Crazy Woman
- lboidevaix
- Feb 21
- 3 min read
A Parking Garage Encounter and a Reflection on Everyday Sexism

Today, I was called a "verrücktes Weibsbild." For those not fluent in the poetic insults of the German language, it translates roughly to "crazy woman," though with a delightful old-school connotation that makes it sound even worse. What led to this particular honor? A parking space. Yes, a simple, rectangular, public parking space.
I was about to finish parking my car in a busy garage when a man—about 60, with the unmistakable air of someone who thinks they know best—jumped in front of my car, waving his arms as if directing an airplane into a gate. He was yelling, almost frothing at the mouth, vehemently insisting that I had parked in his spot. I quickly replayed my parking choice in my head. The spot wasn’t marked reserved. No handicapped sign. No police-exclusive notice. No “For Men Over 60 Who Yell at Strangers” placard. So, what was the problem?
Turns out, the problem was that he had seen it first and was attempting to hold the spot for his daughter, who was still maneuvering her car somewhere else in the garage. This struck me as so utterly absurd that I laughed. Not mockingly—just a spontaneous reaction to the sheer ridiculousness of the situation. And, as you might imagine, that did not help.
If he had been agitated before, this sent him into full-blown, head-exploding rage mode. Suddenly, I was not just a parking-space thief; I was also an insane woman driver, a crazy person, a "verrücktes Weibsbild"—a phrase I’m now considering printing on a T-shirt.
What struck me wasn’t even his audacity (though, wow, what a performance), but the fact that I—the person standing still, saying nothing, blinking in disbelief—was the one being called crazy. Not him, the man screaming about an unreserved public parking spot as if it were his birthright.
And that’s when it hit me: how often do we see this play out in other areas of life? A man being assertive while a woman doing the same is pushy. A man showing passion while a woman doing the same is hysterical. A man being meticulous while a woman is fussy. A man giving constructive criticism while a woman is just bossy.
This isn’t just a minor linguistic quirk. It affects how women are perceived in the workplace, in leadership, in day-to-day interactions. It shapes our self-perception. Because at some point, you start to wonder: Do I need to tone it down? Should I phrase this differently? Will I be seen as difficult? Meanwhile, how often do men worry about this?

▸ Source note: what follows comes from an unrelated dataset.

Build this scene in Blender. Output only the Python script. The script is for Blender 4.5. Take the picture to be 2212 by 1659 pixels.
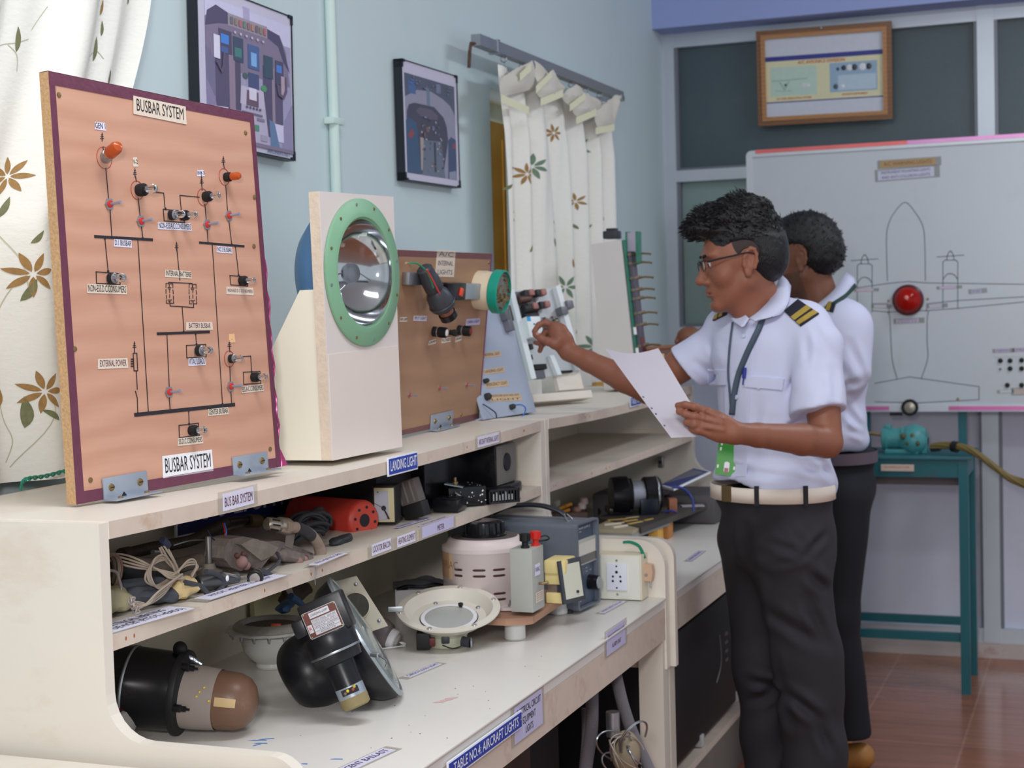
import bpy, bmesh, math, random
import numpy as np
from mathutils import Vector, Matrix, Euler, noise
random.seed(7)
PI = math.pi
sc = bpy.context.scene
for o in list(bpy.data.objects): bpy.data.objects.remove(o, do_unlink=True)

# ------------------------------------------------------------------ camera
F_PX, CX, CY = 3349.36, 1106.0, 829.5
CAMZ = 1.42
def _cam_axes(yaw, pitch, roll):
    cy, sy = math.cos(yaw), math.sin(yaw); cp, sp = math.cos(pitch), math.sin(pitch)
    fwd = Vector((-sy*cp, cy*cp, -sp)); right = Vector((cy, sy, 0)); up = right.cross(fwd)
    c, s = math.cos(roll), math.sin(roll)
    return c*right + s*up, -s*right + c*up, -fwd
RX, RU, RB = _cam_axes(math.radians(21.119), math.radians(2.919), math.radians(-1.5894))
cam_d = bpy.data.cameras.new('camera'); cam = bpy.data.objects.new('camera', cam_d)
sc.collection.objects.link(cam); sc.camera = cam
cam_d.sensor_width = 36.0; cam_d.lens = F_PX*36.0/2212.0
cam_d.clip_start = .05; cam_d.clip_end = 60
cam_d.dof.use_dof = True; cam_d.dof.focus_distance = 2.35; cam_d.dof.aperture_fstop = 9.0
cm = Matrix((RX, RU, RB)).transposed().to_4x4(); cm.translation = (0, 0, CAMZ)
cam.matrix_world = cm
CAM = Vector((0, 0, CAMZ))

# ------------------------------------------------------------------ light
wd = bpy.data.worlds.new('room_daylight'); sc.world = wd; wd.use_nodes = True
bg = wd.node_tree.nodes['Background']; bg.inputs[0].default_value = (.86, .92, 1.0, 1); bg.inputs[1].default_value = .68
def area(name, loc, target, size, energy, col, sy=None):
    l = bpy.data.lights.new(name, 'AREA'); l.energy = energy; l.color = col; l.size = size
    if sy: l.shape = 'RECTANGLE'; l.size_y = sy
    o = bpy.data.objects.new(name, l); sc.collection.objects.link(o); o.location = loc
    o.rotation_euler = (Vector(target)-Vector(loc)).to_track_quat('-Z', 'Y').to_euler(); return o
area('camera_flash', (-.12, -.12, 1.72), (-1.0, 3.0, 1.2), .22, 22, (1, .97, .95))
area('near_wall_washer', (-.45, 1.7, 2.92), (-.75, 2.3, 0), 1.3, 22, (.93, .97, 1), .3)  # unseen lamp, added close to the near wall to brighten it
area('ceiling_light_far', (.6, 4.6, 2.92), (-.2, 4.6, 0), 1.3, 20, (.9, .95, 1), .3)
vs = sc.view_settings
vs.view_transform = 'Standard'; vs.look = 'None'; vs.gamma = 1.0; vs.exposure = 0.10; vs.use_curve_mapping = False
sc.cycles.max_bounces = 8; sc.cycles.transparent_max_bounces = 12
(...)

Only, perhaps, when being called out for something truly egregious (though even then, it’s usually just labeled as "confidence").
So, in the spirit of lighthearted awareness, I’ve compiled a handy little table of how similar behaviors are described differently depending on gender:
When He Does It | When She Does It |
Assertive | Pushy |
Passionate | Hysterical |
Confident | Arrogant |
Strategic | Calculating |
Giving direct feedback | Rude |
Ambitious | Aggressive |
Takes charge | Bossy |
Meticulous | Fussy |
Visionary | Unrealistic |
Protective | Overbearing |
Of course, times are changing. But not fast enough. The good news? We all play a role in shifting these perceptions. The next time you hear someone (or even yourself) label a woman’s behavior in a way that would be considered normal or even admirable for a man, take a moment. Question it. Challenge it. Because really, shouldn't we all just be allowed to be our authentic selves—without needing to curate our behavior to avoid being called crazy?
And if you ever find yourself standing in a parking garage, watching a middle-aged man have a meltdown over a public parking space, just smile. Maybe even give him a cheerful wave. After all, if he’s going to call you crazy, you might as well own it.